Give again exactly the lines that run from the start of the records to the line holding "from mathutils import Vector, Matrix", both ends counted. Do not include the pictures.
═══ Exercise material
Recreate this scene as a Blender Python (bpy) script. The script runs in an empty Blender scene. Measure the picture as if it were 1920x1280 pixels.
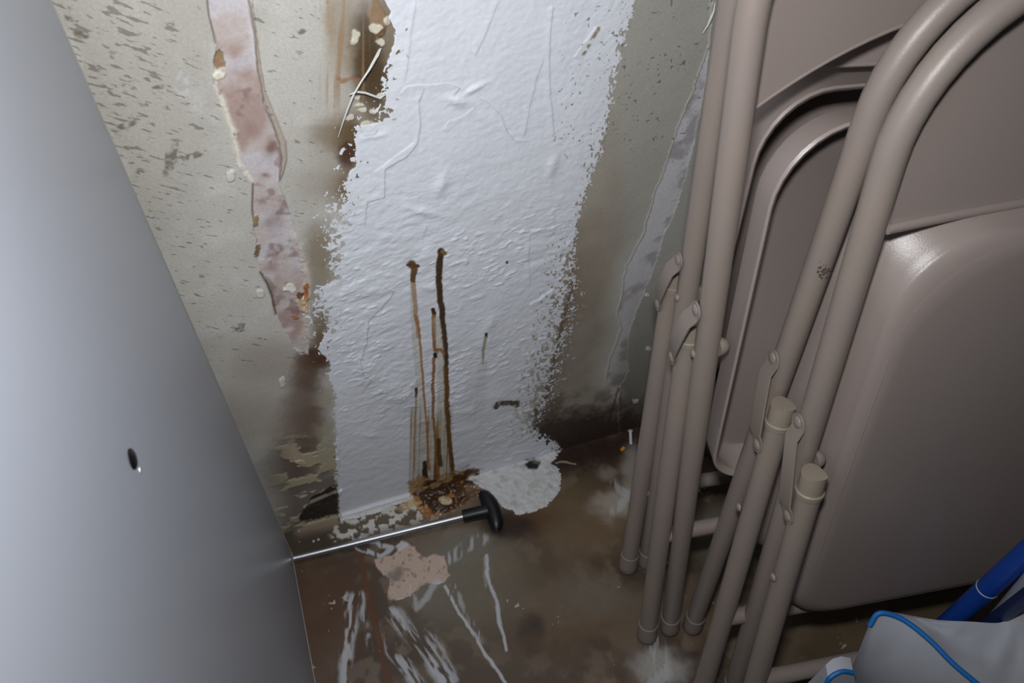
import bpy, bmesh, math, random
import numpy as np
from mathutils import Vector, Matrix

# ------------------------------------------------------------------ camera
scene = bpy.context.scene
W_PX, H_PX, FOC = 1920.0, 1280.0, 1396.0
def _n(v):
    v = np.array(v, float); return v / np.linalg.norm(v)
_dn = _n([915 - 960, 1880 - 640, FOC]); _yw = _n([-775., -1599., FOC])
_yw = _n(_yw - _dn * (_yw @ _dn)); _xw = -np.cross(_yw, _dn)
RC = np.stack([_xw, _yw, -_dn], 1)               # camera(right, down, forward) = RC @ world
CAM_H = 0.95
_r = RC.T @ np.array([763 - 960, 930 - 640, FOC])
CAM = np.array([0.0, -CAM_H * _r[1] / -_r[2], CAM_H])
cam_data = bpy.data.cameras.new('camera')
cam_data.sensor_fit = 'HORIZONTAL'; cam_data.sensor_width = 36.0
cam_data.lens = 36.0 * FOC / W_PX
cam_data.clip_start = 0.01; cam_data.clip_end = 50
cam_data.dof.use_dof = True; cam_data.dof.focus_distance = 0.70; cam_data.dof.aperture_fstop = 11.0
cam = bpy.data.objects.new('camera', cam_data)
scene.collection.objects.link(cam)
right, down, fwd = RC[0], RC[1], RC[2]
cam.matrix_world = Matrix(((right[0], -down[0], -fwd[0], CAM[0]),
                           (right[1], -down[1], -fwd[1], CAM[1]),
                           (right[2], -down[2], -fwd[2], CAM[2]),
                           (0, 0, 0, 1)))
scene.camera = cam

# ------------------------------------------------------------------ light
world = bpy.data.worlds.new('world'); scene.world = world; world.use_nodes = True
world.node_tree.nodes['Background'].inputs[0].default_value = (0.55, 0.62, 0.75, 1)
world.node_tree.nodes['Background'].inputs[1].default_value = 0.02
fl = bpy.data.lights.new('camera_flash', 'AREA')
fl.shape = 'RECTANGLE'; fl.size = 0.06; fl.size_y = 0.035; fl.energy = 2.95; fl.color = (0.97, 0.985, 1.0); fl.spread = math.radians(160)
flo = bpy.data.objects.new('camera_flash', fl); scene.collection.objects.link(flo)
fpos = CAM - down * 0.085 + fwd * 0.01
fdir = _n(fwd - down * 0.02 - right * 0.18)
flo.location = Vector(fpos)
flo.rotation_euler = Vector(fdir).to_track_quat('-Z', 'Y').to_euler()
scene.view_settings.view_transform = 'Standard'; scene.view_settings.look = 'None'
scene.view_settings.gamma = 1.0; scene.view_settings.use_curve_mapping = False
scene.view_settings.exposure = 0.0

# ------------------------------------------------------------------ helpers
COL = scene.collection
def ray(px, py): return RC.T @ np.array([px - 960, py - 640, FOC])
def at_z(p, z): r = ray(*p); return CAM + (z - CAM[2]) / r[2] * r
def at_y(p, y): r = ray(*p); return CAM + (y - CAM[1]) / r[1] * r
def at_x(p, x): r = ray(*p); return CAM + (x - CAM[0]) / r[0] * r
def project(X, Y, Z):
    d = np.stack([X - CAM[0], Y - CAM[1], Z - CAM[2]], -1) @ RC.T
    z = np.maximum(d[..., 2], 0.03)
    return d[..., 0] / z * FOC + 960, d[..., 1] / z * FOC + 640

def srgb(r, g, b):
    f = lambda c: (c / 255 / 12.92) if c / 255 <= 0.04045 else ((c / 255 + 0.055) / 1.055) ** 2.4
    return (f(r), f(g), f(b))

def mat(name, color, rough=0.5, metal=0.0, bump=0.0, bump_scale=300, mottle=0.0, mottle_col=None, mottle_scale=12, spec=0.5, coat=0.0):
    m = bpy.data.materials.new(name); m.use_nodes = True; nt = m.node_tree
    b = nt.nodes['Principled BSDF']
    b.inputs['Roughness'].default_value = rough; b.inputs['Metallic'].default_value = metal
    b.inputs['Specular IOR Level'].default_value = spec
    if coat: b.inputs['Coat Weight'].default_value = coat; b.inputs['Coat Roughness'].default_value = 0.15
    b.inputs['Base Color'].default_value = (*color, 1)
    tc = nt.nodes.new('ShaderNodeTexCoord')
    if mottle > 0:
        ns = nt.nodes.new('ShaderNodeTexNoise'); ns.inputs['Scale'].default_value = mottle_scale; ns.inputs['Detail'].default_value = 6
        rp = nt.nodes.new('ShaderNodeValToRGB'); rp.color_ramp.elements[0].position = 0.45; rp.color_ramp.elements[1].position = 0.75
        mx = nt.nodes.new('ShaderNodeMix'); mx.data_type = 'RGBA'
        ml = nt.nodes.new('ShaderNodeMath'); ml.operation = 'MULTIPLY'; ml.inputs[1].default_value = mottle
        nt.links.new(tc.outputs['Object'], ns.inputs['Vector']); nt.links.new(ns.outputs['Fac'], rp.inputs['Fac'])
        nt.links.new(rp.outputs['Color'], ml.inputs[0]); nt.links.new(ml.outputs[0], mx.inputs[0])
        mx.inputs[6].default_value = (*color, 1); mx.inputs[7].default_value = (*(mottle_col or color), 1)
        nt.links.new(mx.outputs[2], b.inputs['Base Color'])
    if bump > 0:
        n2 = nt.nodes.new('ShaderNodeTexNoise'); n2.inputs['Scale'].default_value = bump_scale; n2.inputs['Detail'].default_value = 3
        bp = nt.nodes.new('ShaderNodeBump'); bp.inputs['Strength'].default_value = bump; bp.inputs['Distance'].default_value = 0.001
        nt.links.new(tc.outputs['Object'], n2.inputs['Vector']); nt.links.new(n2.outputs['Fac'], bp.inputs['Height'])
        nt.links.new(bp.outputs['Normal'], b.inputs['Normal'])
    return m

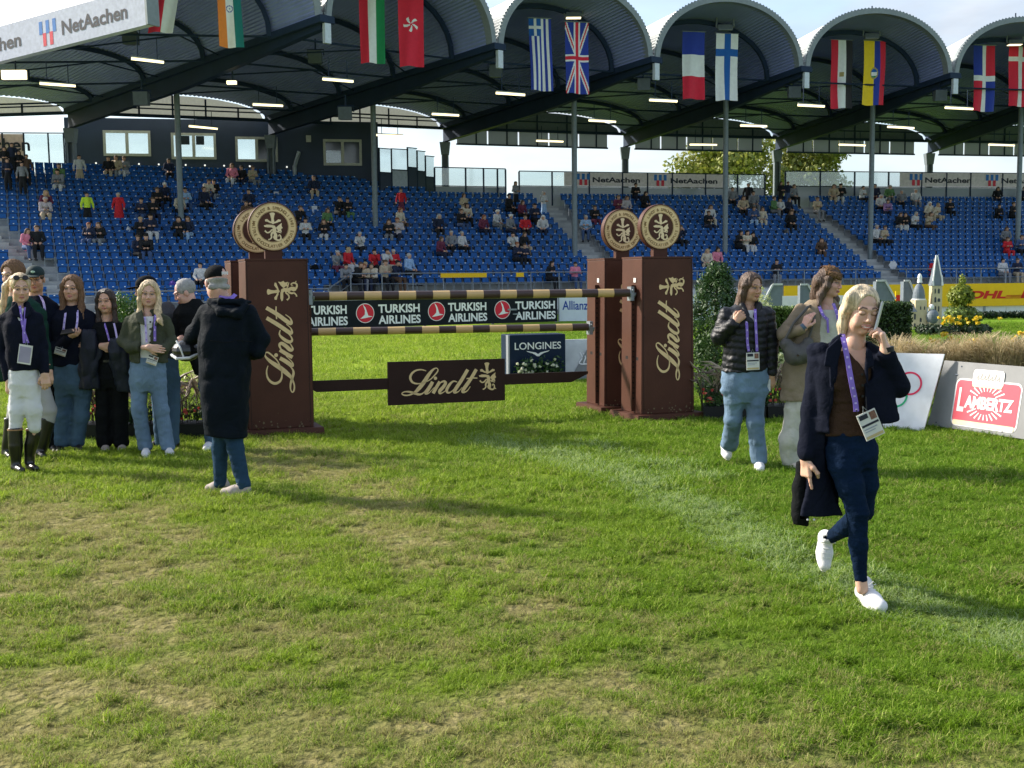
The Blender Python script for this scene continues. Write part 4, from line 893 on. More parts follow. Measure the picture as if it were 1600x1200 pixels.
══════
Result below:
Recreate this scene as a Blender Python (bpy) script. The script runs in an empty Blender scene. Measure the picture as if it were 1920x1280 pixels.
import bpy, bmesh, math, random
import numpy as np
from mathutils import Vector, Matrix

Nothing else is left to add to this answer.